Another example provides, on a computing device comprising a processor, a method comprising receiving non-contact biometric data of a user from a biometric sensing system, establishing an emotional state of the user based on the non-contact biometric data, outputting an avatar representing the user with an animation representing the emotional state of the user, and outputting respective avatars of one or more contacts of the user in a social network each with the animation representing the emotional state of the user. In such an example, the method alternatively or additionally comprises receiving a user request to view a profile of one of the one or more contacts of the user in the social network, and, in response to receiving the user request to view the profile of the contact, outputting an avatar of the contact with an animation representing an emotional state of the contact. Any or all of the above-described examples may be combined in any suitable manner in various implementations.

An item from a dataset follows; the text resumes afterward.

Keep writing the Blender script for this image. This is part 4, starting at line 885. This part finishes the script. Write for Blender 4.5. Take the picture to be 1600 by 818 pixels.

It will be understood that the configurations and/or approaches described herein are presented for example, and that these specific embodiments or examples are not to be considered in a limiting sense, because numerous variations are possible. The specific routines or methods described herein may represent one or more of any number of processing strategies. As such, various acts illustrated and/or described may be performed in the sequence illustrated and/or described, in other sequences, in parallel, or omitted. Likewise, the order of the above-described processes may be changed.

The subject matter of the present disclosure includes all novel and nonobvious combinations and subcombinations of the various processes, systems and configurations, and other features, functions, acts, and/or properties disclosed herein, as well as any and all equivalents thereof.